Tuesday, November 11, 2025
Tuesday, November 11, 2025

US single-family housing starts rise in May; permits slump

WASHINGTON — US single-family homebuilding increased in May, but a sharp drop in permits for future construction pointed to subdued housing market conditions amid headwinds from tariffs and excess inventory of unsold homes.

Single-family housing starts, which account for the bulk of homebuilding, rose 0.4 percent to a seasonally adjusted annual rate of 924,000 units last month, the Commerce Department’s Census Bureau said on June 18.

President Donald Trump’s import duties, including on lumber, aluminum and steel are raising construction costs for builders.

The tariffs have heightened uncertainty over the economy, which the Federal Reserve has responded to by pausing its interest rate cutting cycle. The US central bank is later on Wednesday expected to leave its benchmark overnight interest rate in the 4.25 percent-4.50 percent range, where it has been since December.

Higher borrowing costs have sidelined potential buyers, boosting the supply of new single-family homes on the market to levels last seen in late 2007.

 A National Association of Home Builders survey on Tuesday showed sentiment among single-family homebuilders plummeted to a 2-1/2-year low in June.

The NAHB reported an increase in the share of builders cutting prices to lure buyers, and forecast a decline in single-family starts this year.

Permits for future construction of single-family housing dropped 2.7 percent to a rate of 898,000 units in May.

Residential investment, which includes homebuilding, contracted slightly in the first quarter after rebounding in 2024 following steep declines in the prior two years caused by a surge in mortgage rates.

“We appear on course for a substantial decline in real activity in the current quarter and perhaps further weakness in the summer,” said Stephen Stanley, chief US economist at Santander US Capital Markets.

Meanwhile,  US existing home sales unexpectedly increased in May, but the trend remained weak amid high mortgage rates.

Home sales climbed 0.8 percent last month to a seasonally adjusted annual rate of 4.03 million units, the National Association of Realtors said on June 23. Economists polled by Reuters had forecast home resales falling to a rate of 3.95 million units.

The sales pace was the slowest for the month of May since 2009.

Sales fell 0.7 percent on a year-over-year basis in May.

“The relatively subdued sales are largely due to persistently high mortgage rates,” said Lawrence Yun, the NAR’s chief economist. “If mortgage rates decrease in the second half of this year, expect home sales across the country to increase.”

The average rate on the popular 30-year fixed-rate mortgage has hovered just under 7 percent this year.

President Donald Trump’s aggressive tariffs on imported goods have heightened uncertainty over the economy, which the Federal Reserve has responded to by pausing its interest rate cutting cycle.

The US central bank last week kept its benchmark overnight interest rate in the 4.25 percent-4.50 percent range, where it has been since December.
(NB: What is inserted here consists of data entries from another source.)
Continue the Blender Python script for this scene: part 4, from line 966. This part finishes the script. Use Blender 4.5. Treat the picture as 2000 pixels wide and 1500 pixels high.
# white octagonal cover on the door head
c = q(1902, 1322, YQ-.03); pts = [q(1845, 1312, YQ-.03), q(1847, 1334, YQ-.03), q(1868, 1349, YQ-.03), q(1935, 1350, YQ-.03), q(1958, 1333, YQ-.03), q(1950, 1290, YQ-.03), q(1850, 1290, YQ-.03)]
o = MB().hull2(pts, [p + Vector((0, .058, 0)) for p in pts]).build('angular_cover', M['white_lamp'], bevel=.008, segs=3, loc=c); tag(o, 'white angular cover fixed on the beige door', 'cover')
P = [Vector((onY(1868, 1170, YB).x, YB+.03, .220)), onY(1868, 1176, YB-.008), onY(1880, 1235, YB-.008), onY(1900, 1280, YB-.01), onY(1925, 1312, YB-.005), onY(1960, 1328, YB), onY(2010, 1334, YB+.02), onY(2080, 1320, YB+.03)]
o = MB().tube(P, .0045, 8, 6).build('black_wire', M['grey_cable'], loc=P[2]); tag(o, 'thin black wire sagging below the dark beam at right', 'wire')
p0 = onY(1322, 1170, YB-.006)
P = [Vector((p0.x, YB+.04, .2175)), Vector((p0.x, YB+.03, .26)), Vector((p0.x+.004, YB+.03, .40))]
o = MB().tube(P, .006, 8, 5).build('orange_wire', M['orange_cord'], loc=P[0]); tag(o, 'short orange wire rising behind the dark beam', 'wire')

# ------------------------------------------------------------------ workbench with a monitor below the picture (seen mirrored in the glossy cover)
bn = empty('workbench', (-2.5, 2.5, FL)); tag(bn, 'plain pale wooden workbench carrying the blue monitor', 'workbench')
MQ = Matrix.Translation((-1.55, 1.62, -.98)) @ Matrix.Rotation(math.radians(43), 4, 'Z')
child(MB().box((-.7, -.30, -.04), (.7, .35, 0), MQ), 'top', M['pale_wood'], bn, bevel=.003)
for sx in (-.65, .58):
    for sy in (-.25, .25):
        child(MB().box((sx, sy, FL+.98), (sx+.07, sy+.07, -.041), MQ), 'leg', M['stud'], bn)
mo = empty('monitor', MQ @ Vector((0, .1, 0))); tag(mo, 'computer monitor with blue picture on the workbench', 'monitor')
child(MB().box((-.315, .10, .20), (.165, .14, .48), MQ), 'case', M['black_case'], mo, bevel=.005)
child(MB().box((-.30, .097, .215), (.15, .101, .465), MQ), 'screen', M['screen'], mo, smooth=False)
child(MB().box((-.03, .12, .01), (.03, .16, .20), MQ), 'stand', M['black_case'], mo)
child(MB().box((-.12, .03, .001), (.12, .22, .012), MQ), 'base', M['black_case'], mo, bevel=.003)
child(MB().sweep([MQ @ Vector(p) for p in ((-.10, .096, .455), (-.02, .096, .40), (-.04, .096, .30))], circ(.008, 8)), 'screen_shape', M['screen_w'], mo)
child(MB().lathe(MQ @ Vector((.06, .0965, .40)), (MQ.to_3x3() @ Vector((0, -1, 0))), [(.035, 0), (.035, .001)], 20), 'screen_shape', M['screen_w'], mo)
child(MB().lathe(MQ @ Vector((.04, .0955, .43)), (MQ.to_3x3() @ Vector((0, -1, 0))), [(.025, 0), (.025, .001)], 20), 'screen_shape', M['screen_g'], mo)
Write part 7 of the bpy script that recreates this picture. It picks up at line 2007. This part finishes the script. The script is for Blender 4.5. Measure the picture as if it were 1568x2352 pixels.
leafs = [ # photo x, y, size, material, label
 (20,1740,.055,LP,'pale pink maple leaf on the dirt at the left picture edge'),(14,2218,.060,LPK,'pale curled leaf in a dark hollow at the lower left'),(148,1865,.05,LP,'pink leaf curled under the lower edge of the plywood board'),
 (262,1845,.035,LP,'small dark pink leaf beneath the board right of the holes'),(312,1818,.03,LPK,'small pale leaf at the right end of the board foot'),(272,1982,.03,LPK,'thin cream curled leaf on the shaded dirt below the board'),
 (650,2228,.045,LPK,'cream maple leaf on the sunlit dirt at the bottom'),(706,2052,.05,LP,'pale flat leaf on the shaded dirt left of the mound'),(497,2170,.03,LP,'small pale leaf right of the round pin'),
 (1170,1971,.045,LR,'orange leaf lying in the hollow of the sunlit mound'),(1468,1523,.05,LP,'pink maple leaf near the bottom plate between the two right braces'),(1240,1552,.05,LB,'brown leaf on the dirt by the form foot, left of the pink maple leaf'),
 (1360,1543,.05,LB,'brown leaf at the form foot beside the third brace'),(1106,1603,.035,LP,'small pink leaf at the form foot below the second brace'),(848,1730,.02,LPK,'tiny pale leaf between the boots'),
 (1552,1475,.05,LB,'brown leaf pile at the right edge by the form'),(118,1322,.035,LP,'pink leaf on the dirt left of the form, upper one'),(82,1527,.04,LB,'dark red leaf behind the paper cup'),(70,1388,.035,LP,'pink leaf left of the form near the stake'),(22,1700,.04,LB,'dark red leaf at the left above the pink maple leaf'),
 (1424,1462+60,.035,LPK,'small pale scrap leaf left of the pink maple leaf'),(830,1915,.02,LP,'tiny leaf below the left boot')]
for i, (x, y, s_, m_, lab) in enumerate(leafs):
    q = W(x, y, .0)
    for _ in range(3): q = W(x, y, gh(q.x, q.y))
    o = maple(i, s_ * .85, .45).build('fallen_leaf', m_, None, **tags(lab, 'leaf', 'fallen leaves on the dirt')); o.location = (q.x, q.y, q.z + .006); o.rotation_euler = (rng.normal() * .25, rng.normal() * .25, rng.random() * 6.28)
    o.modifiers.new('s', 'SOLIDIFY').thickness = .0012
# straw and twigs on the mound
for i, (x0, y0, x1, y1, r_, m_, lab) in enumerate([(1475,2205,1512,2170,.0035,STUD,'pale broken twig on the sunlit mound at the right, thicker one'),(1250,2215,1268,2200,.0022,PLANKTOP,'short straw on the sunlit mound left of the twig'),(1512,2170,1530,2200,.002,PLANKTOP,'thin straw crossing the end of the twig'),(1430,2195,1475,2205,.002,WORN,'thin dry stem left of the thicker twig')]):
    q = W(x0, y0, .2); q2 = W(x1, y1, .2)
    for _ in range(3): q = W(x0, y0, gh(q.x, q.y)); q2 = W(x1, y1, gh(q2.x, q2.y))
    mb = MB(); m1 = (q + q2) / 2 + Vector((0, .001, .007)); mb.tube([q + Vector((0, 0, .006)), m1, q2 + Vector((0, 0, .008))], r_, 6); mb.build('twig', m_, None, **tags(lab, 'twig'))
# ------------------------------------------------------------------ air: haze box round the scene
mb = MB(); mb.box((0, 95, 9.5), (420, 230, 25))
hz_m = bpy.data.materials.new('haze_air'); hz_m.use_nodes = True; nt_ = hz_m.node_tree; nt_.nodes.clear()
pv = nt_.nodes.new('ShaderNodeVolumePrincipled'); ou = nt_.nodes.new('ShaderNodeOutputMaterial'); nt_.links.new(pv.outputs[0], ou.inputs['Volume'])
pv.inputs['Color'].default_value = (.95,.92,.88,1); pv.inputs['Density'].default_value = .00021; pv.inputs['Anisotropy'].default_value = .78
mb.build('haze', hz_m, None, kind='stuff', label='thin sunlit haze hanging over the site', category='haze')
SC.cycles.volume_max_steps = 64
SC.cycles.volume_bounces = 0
Fed Chair Jerome Powell told reporters he expected “meaningful” inflation ahead due to the import duties.

A National Association of Home Builders survey on Tuesday showed sentiment among single-family homebuilders plummeted to a 2-1/2-year low in June. The NAHB reported an increase in the share of builders cutting prices to lure buyers, and forecast a decline in single-family starts this year.

Residential investment, which includes homebuilding and home sales, contracted slightly in the first quarter after rebounding in 2024 following steep declines in the prior two years caused by a surge in mortgage rates.

The inventory of existing homes increased 6.2 percent to 1.54 million units in May. Supply surged 20.3 percent from a year ago.

The median existing home price rose 1.3 percent from a year earlier to $422,800 in May, an all-time high for the month.

At May’s sales pace, it would take 4.6 months to exhaust the current inventory of existing homes, up from 3.8 months a year ago. A four-to-seven-month supply is viewed as a healthy balance between supply and demand.

Properties typically stayed on the market for 27 days last month compared to 24 days a year ago.

First-time buyers accounted for 30 percent of sales, down from 31 percent a year ago. Economists and realtors say a 40 percent share is needed for a robust housing market. All-cash sales constituted 27 percent of transactions, down from 28 percent a year ago. Distressed sales, including foreclosures, made up 3 percent of transactions, up fro m 2 percent a year ago.